Гейне продолжал: "И все же, честно сознаюсь, этот самый коммунизм, столь враждебный моим вкусам и склонностям, держит мою душу во власти своих чар, и я не в силах им противиться; два голоса в моей груди говорят в его пользу, два голоса, которые не захотят замолчать, которые, в сущности, быть может, являются не чем иным, как внушением дьявола, — но как бы то ни было, я в их власти, и никакие заклинания не могут их побороть. Ибо первый из этих голосов — голос логики. "Дьявол — логик!" — говорит Данте. Страшный силлогизм околдовал меня, и если я не могу опровергнуть посылку, что "все люди имеют право есть", я вынужден подчиниться и всем выводам из нее". Гейне казалось, что коммунизм способен накормить всех голодных и потому он справедливее капитализма. Однако история XX века показала, на что способны коммунисты.
Второй голос в пользу коммунизма говорил немецкому поэту, что коммунизм — оружие против национализма (в частности — германского): "Из ненависти к сторонникам национализма я мог бы почти влюбиться в коммунистов… Главный догмат, проповедуемый ими, — это самый неограниченный космополитизм, всемирная любовь — любовь ко всем народам, братское равенство всех людей, свободных граждан земного шара". История продемонстрировала, что захватив власть над шестой частью суши, коммунисты залили страну кровью. Продолжая курс на мировую революцию, они вызвали к жизни национал-социализм. Закончилось все мировой войной. Много уроков дает история XX века. Однако уже в XIX веке некоторым было ясно, куда приведет безбожная революция. Например, Достоевский, опираясь на Евангелие, понимал, что поиски справедливости без Христа — губительны. Он предупреждал, что раз отказавшись от Христа, человек неминуемо дойдет до антропофагии. Именно так все и было.
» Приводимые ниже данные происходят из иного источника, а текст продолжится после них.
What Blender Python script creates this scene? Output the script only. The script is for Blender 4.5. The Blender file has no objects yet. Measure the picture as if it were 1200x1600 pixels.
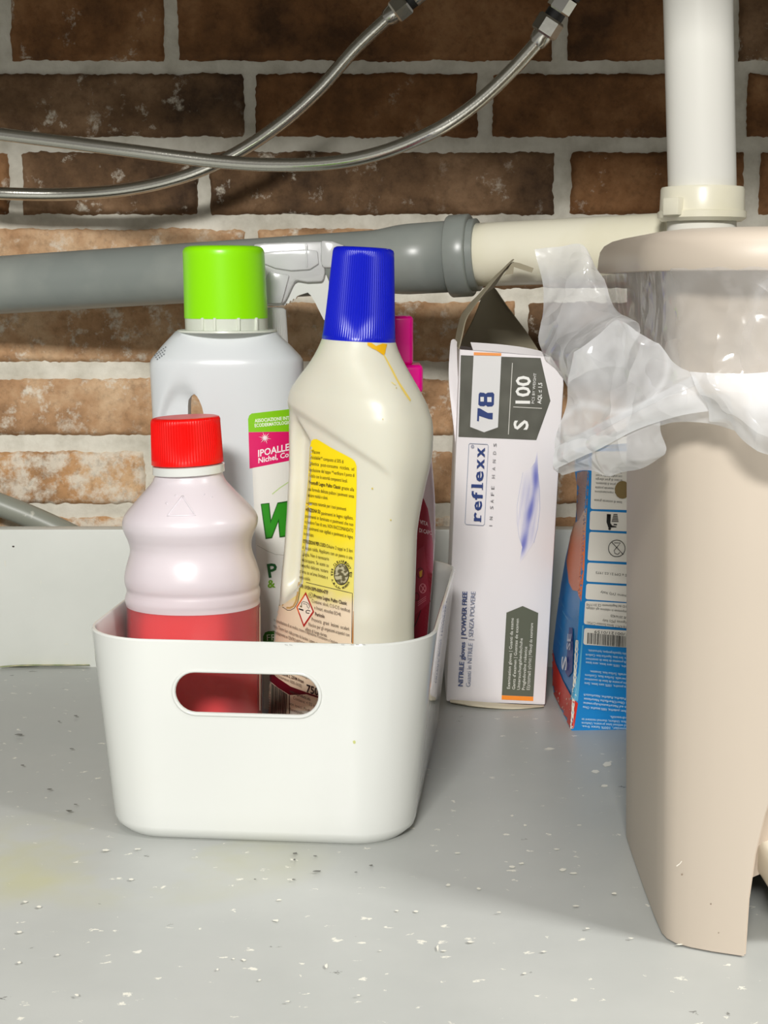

Одержимые революционеры игнорировали не только Достоевского, но и Евангелие. В том числе — украинские революционеры. У них были другие приоритеты и авторитеты. В 1900 году Украинка писала сестре:
"Я теперь набрала 12 томів Гейне і в вільні хвилини переглядаю його, бо таки ж треба"; "Мені подарували портрет Гейне, се було дуже доречі". Как известно, из Гейне она выбрала только те идеи, от которых он отрекся. А возвращение поэта к Богу — просто игнорировала.